* [INSTRUCTIONS FOR THE TASK]
In the listing below, find every line containing "picture" and copy it out.

Extracted data entries:
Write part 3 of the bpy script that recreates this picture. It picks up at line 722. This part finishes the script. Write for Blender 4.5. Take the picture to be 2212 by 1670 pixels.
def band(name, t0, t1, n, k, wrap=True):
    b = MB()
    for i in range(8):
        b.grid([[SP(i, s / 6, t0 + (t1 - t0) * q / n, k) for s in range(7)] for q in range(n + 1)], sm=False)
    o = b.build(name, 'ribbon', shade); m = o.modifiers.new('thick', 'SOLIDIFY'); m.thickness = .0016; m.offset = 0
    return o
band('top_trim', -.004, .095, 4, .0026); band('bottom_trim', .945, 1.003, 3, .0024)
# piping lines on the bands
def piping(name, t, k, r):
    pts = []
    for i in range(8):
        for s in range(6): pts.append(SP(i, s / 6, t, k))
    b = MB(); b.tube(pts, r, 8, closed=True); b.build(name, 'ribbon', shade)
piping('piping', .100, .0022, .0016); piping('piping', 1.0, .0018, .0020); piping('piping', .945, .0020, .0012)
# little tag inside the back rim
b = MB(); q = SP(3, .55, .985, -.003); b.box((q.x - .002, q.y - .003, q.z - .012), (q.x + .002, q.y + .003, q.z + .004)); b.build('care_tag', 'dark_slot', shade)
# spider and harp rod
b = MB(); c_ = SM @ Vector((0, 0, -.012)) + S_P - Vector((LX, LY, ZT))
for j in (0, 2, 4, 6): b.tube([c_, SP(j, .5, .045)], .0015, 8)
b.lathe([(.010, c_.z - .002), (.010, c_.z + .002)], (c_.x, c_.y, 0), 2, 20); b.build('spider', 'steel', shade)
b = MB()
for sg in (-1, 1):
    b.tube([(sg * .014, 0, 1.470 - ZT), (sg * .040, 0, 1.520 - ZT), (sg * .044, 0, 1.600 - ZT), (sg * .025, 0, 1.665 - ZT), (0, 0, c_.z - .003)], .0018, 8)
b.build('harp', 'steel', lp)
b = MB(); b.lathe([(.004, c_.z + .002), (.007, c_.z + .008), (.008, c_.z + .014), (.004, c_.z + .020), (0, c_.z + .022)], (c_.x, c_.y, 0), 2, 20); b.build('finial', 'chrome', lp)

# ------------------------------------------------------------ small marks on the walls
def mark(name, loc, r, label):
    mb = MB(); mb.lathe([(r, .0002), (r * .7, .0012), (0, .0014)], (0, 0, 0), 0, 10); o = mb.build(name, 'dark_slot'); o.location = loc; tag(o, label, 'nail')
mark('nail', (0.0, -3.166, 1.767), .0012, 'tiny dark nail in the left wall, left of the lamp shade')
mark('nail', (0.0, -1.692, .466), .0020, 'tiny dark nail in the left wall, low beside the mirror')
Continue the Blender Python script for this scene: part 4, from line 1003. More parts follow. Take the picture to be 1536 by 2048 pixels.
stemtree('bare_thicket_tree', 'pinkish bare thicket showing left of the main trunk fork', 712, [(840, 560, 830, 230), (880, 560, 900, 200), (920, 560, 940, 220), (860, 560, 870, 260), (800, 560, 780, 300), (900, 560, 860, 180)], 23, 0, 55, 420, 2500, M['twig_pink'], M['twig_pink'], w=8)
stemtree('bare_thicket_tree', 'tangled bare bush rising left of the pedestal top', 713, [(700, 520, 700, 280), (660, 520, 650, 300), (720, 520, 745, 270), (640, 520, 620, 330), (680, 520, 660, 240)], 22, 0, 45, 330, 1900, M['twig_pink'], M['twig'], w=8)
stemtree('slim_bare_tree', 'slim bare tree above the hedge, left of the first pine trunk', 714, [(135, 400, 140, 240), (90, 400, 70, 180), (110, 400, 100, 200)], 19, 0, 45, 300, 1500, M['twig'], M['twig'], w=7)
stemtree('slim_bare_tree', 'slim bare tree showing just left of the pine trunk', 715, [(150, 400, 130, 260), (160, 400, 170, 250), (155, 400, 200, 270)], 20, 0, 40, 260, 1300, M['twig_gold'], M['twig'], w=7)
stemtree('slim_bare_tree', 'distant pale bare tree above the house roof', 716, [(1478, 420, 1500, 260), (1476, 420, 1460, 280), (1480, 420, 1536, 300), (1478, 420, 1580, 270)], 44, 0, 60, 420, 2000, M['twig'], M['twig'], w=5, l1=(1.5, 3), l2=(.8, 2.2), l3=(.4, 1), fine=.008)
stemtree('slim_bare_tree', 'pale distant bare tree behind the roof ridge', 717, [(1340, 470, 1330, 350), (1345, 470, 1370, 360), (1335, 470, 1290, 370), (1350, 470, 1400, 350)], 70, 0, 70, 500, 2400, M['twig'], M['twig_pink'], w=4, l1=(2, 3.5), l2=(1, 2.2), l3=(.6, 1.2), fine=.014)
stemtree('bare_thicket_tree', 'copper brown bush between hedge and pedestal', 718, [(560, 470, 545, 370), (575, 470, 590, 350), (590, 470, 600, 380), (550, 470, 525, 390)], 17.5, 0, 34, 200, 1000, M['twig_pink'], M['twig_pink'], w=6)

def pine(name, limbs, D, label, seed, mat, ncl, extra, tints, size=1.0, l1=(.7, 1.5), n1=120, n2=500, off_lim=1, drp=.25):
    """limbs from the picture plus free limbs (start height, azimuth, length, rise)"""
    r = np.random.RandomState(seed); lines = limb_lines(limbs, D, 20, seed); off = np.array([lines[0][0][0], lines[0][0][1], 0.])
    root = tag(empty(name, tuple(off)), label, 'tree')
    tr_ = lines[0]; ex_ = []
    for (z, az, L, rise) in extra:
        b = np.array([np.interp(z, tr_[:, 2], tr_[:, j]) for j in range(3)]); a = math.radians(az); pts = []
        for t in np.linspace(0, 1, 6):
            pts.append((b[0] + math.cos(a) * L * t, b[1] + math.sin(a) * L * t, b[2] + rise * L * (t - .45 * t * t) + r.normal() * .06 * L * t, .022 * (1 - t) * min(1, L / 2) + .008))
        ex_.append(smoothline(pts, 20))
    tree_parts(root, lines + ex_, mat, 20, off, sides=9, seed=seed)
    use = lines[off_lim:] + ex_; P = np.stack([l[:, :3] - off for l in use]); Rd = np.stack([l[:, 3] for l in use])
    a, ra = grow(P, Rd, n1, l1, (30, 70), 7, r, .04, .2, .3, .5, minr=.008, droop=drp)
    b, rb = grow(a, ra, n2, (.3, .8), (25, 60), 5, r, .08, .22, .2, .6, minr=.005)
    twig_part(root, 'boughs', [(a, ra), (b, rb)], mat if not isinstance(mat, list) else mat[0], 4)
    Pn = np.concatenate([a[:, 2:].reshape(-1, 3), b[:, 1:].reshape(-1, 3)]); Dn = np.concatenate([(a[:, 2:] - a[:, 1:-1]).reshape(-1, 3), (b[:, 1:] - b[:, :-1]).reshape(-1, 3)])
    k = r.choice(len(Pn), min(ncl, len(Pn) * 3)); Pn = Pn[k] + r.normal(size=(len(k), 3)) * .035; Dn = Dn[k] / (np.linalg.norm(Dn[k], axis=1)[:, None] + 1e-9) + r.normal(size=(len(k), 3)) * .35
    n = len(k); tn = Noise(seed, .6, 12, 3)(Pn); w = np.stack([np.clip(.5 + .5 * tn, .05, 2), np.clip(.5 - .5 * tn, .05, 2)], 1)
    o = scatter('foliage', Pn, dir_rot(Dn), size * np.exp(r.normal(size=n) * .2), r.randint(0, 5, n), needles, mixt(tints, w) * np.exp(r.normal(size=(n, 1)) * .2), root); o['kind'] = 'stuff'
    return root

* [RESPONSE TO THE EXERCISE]
Write part 3 of the bpy script that recreates this picture. It picks up at line 722. This part finishes the script. Write for Blender 4.5. Take the picture to be 2212 by 1670 pixels.
Continue the Blender Python script for this scene: part 4, from line 1003. More parts follow. Take the picture to be 1536 by 2048 pixels.
    """limbs from the picture plus free limbs (start height, azimuth, length, rise)"""